As part of a Head Start curriculum development project, Penn GSE researchers created just such a test. Called the Learning Express (LE), it was developed in field trials with over 3,400 Head Start children ranging in age from three to five and a half years of age. Trained examiners administered LE in individual sessions lasting no longer than 30 minutes.
LE is an adaptive, skill-based test with four content domains — alphabet knowledge, vocabulary, listening comprehension, and mathematics — that include diverse subskills, aligned with the Head Start national standards.

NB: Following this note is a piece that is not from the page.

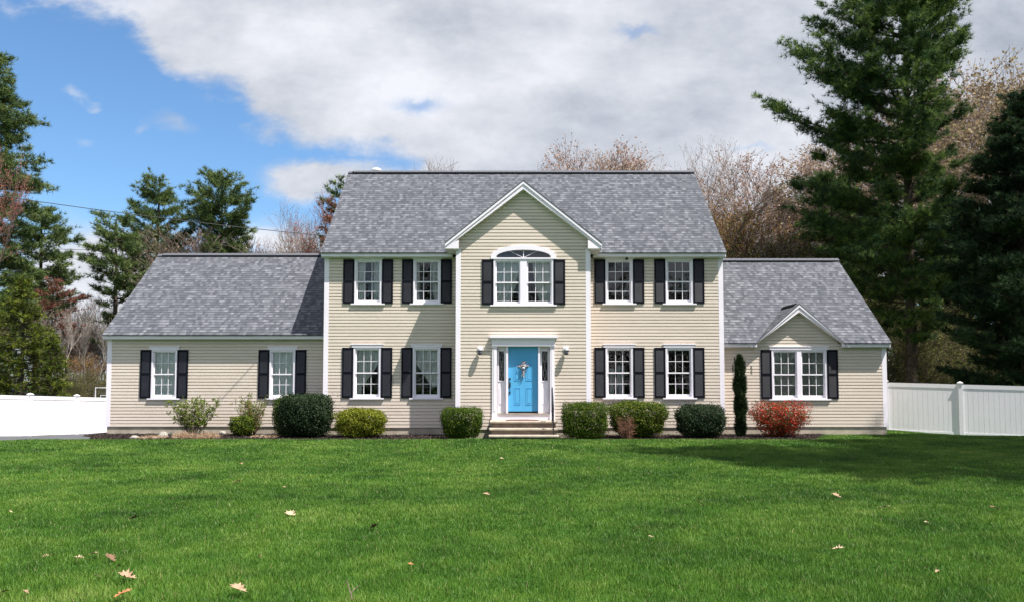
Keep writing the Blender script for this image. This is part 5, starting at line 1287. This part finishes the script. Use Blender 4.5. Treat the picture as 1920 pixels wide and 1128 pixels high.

Test items are ordered in ascending level of difficulty, starting with one that most children answer correctly. If the child does well on the first item, the test proceeds up the scale. After a specific number of incorrect responses, the assessor stops the session, thus cutting down on testing time.
To determine children's progress over time, reassessments are conducted approximately every two months. Individual growth-curve modeling demonstrated that the scores provide a highly sensitive measure of children's growth, controlled for age, sex, prior schooling, and language and special-needs status. In addition, multilevel modeling found that nearly all the variation in scoring was associated with the child's performance, not the examiner's.
"Measuring Preschool Cognitive Growth While It's Still Happening: The Learning Express," by Paul McDermott, John Fantuzzo, Clare Waterman, Lauren Angelo, Heather Warley, Vivian Gadsden, and Xiuyan Zhang, appears in Journal of School Psychology, 47.